US/Israel Attack Iran

Oil prices are seeing significant volatility at the start of the week following news over the weekend of the US and Israel attacking Iran. Joint missile strikes on Iran led to the killing of the Iranian Supreme Leader, provoking retaliatory attacks from Iran against Western assets across the Middle East. With Iran threatening further retaliation and Israel expanding its attacks, Trump has warned that the joint mission against Iran could run on for weeks.

Heavy Supply Risks

Against this backdrop, crude prices look poised for further upside near-term as traders navigate heavy supply risks. As well as the threat to energy infrastructure in Iran and the wider region, traders are watching the Strait of Hormuz, with is used as a distribution channel for around 20% of sea-borne oil.
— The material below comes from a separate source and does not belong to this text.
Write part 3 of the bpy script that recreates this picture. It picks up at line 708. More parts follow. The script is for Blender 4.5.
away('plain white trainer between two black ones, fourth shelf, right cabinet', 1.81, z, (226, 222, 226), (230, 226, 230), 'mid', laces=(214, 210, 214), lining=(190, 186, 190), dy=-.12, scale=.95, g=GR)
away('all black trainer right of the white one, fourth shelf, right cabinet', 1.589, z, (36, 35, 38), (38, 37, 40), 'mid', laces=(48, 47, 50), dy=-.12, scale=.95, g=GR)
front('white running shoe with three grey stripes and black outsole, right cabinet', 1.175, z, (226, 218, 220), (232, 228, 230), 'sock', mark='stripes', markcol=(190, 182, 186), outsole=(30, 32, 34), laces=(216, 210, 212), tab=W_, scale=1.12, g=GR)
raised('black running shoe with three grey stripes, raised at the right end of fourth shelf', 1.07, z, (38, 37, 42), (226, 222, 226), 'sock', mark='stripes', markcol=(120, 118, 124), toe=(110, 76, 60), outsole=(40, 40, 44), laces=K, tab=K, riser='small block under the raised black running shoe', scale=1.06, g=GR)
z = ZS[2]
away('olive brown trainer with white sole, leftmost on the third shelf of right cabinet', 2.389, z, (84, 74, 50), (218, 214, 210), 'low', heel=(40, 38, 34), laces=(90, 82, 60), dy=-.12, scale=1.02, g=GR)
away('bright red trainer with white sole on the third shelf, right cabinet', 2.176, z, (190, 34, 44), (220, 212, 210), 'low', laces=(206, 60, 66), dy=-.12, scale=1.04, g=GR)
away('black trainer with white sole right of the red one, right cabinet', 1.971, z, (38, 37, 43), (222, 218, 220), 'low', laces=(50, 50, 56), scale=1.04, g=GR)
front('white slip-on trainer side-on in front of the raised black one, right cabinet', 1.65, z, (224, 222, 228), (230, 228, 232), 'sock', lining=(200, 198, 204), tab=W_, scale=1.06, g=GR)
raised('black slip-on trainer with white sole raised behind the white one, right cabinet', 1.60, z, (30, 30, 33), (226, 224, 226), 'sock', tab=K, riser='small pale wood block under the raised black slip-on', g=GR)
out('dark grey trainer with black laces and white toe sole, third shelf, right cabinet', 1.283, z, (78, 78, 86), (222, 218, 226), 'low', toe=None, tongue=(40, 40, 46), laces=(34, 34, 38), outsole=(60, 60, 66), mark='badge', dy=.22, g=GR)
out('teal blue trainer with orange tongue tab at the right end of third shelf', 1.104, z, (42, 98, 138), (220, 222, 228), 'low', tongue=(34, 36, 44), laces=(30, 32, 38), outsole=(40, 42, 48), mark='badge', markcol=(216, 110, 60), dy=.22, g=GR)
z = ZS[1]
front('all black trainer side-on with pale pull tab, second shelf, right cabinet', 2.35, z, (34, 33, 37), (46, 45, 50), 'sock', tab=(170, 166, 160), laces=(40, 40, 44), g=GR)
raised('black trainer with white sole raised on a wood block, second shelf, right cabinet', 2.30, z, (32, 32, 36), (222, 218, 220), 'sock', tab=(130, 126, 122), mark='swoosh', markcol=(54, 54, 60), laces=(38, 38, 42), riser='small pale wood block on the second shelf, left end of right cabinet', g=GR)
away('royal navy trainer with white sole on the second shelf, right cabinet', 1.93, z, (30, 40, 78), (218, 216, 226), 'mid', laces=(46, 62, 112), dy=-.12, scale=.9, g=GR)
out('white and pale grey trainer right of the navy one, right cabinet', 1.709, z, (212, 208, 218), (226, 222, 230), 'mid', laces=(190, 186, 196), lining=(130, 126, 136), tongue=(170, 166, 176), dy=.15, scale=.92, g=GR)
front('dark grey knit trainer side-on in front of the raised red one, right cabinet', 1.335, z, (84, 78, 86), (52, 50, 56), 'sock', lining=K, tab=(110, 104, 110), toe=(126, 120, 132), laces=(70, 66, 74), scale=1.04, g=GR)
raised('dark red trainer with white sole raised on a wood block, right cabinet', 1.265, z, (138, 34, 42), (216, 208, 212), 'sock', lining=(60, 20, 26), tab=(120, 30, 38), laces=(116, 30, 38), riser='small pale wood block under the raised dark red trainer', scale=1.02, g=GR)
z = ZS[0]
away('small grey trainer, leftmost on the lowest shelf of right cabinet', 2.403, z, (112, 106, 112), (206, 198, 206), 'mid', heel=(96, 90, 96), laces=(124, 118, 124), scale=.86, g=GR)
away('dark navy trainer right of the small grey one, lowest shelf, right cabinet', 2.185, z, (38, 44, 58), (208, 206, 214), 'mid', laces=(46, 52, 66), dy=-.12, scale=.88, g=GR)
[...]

The Strait remains open for now but if blocked or closed by Iran, this could fuel a fresh spike higher in crude prices near-term.

Volatility to Continue

While crude prices have softened from the initial highs seen as the market gapped open this week, upside risks remain well entrenched here. The risk of a fresh escalation in the conflict means that crude prices remain vulnerable to sharp moves higher in response to any incoming headlines reflecting any intensification of violence. With that in mind, crude could easily be trading around $100 p/b in coming weeks unless Iran surrenders or the US and Israel announced an end to their military operations.

Technical Views

Crude

The spike higher in crude prices saw the market testing the bearish trend line from 2025 highs which is holding as resistance for now. While price remains above the $70.48 level, focus is on a fresh push higher and a move up towards the $78.42 level next ahead of the 2025 highs atop the $80 mark.